Hi Tim - just my thoughts, but I do think they were made, just not nearly as many as brass mounted guns, based on what has survived. There are a few that could fall into that period, such as the Old Holston Gun, and have seen others, but there is just no way of definitively dating them. I keep hoping though and I think someday we will find an example.
I remember passing on a very early iron mounted smoothbore a few years ago - and I know some of the folks on this thread saw it at Friendship as well. A long round thin barrel that looked restocked from an early fowler, a walnut stock with the forend replaced, a wrap over iron buttplate ala Chuck Edwards style, a nicely made but plain iron rifle style guard that looked a little too plain to be European, and American longrifle architecture with a cheekpiece, etc. And a big early style Germanic lock that looked to be about 1750-60s era. Front and rear sights as I recall.
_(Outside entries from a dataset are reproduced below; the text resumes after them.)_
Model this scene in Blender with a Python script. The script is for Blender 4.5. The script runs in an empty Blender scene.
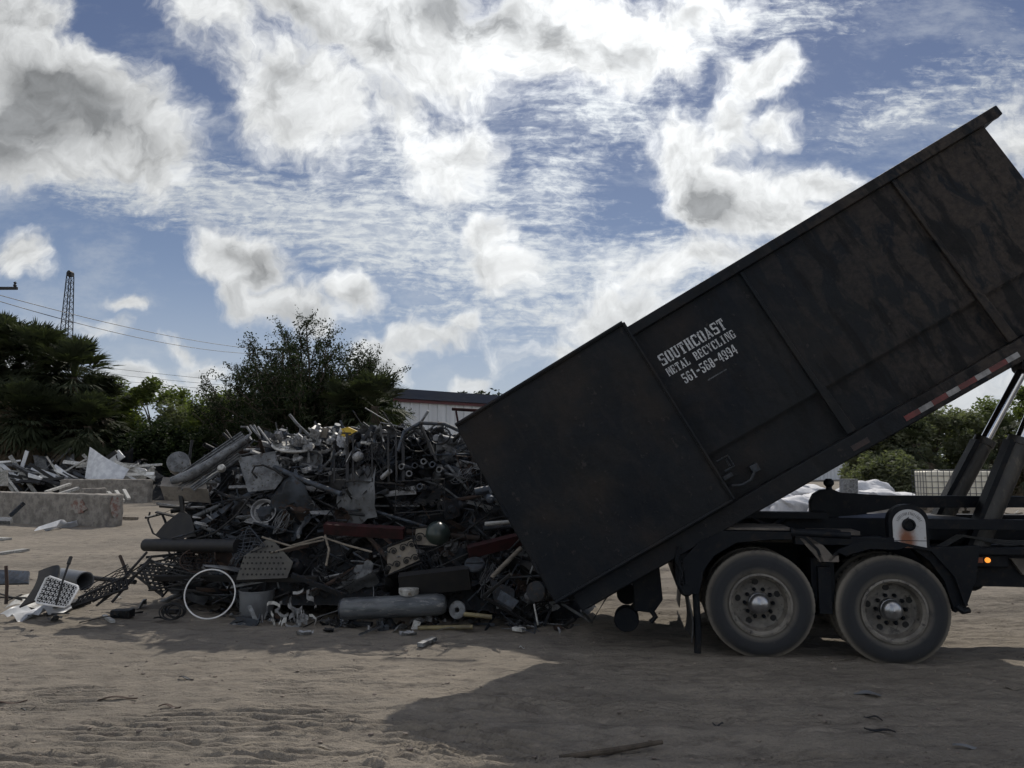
import bpy, bmesh, math, random
import numpy as np
from mathutils import Vector, Matrix, Quaternion

R = math.radians
rnd = random.Random(7)
scene = bpy.context.scene
C = scene.collection

# ------------------------------------------------------------------ camera
F = 1024 * 26 / 36
PITCH = math.atan(81 / F)
CAM_H = 1.9
cam_d = bpy.data.cameras.new('camera'); cam = bpy.data.objects.new('camera', cam_d); C.objects.link(cam)
cam_d.lens = 26; cam_d.sensor_width = 36; cam_d.clip_end = 4000; cam_d.clip_start = 0.05
cam.location = (0, 0, CAM_H); cam.rotation_euler = (R(90) + PITCH, 0, 0)
scene.camera = cam

def ray(px, py):
    x = px - 512; v = 384 - py
    return (x, F * math.cos(PITCH) - v * math.sin(PITCH), F * math.sin(PITCH) + v * math.cos(PITCH))
def at(px, py, Y):
    """point seen at a pixel, at world distance Y"""
    r = ray(px, py); k = Y / r[1]
    return Vector((r[0] * k, Y, CAM_H + r[2] * k))
def gnd(px, py, z=0.0):
    r = ray(px, py); k = (z - CAM_H) / r[2]
    return Vector((r[0] * k, r[1] * k, z))

# ------------------------------------------------------------------ sun
SUN = Vector((0.17, 0.93, 1.0)).normalized()
sl = bpy.data.lights.new('sun', 'SUN'); so = bpy.data.objects.new('sun', sl); C.objects.link(so)
sl.energy = 3.3; sl.angle = R(0.9); sl.color = (1.0, 0.93, 0.83)
so.rotation_euler = SUN.to_track_quat('Z', 'Y').to_euler(); so.location = (0, 0, 40)

# ------------------------------------------------------------------ sky
scene.view_settings.view_transform = 'Standard'
scene.view_settings.look = 'None'
scene.view_settings.gamma = 1
scene.view_settings.exposure = 0.0
world = bpy.data.worlds.new('World'); scene.world = world; world.use_nodes = True

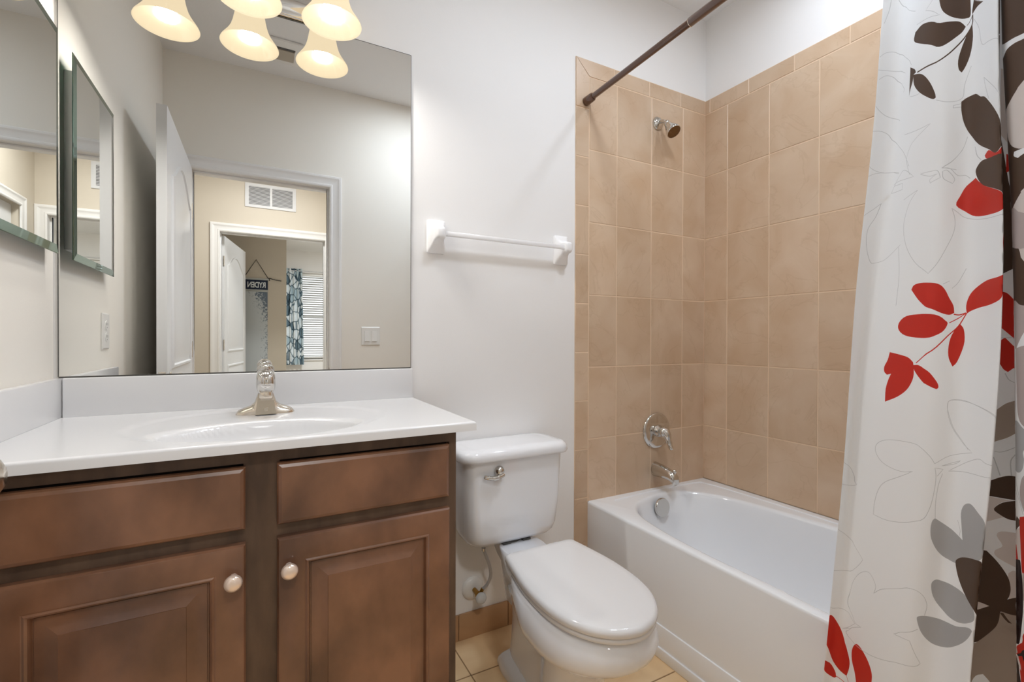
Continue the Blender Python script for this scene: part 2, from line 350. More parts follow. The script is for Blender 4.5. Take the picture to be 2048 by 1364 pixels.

I did not know for sure what I was looking at - a plain German gun? Or another one of those American "maybe" pre-Rev iron mounted guns? Just hard to say. Sure wish I could get another look at that gun now....
The surviving iron mounted guns seem to mostly correlate with the production of iron in the southern Appalchians from a timing standpoint - you really see them beginning to turn up in appreciable numbers by the 1790s, more even from a decade later, and by the time you reach 1820-30 there were lots of them. Of course, logic would also dictate that the survival rates of any guns, iron or brass, decrease the farther back you go as well. So whether the increase in number of iron mounts from the post 1790 period is directly attributable to the availability of locally made iron, or just attrition making fewer of them available form the farther you go back in that period we don't know. They were making iron in other places even earlier, over near the coast, but we don't see the iron mounted rifles becoming popular in those other regions.
My thoughts are that the higher number of them turning up in the southern Appalachians/backcountry post-1790 was that it grew out of necessity and turned into a style preference, due to (1) the relative isolation of the frontier and (2) the later production of iron. Iron was what was available there, perhaps beginning with reforging out old parts or tools to make gun mounts, or maybe just more effcient if you were making relatively few guns, and later developed into more of a regional style preference as the local iron production started up in the southern backcountry. Whereas folks close to the coast would have more ready access to brass. I might be totally wrong though.
So if you want to use an iron mounted gun for pre-1775, I have no problem accepting it as plausible, for example - someone settled in what is now East Tennessee in the late 1760s-early 1770s. Heck, when it boils down to it, the number of surviving rifles of any kind for which we know an absolute date is a pretty small proportion. I would keep the style of the mounts close to the brass mounts of the period though, and simplify them and everything on the gun a bit. This just based on rare instances from later pieces where we get to see brass and iron examples by the same gunsmith.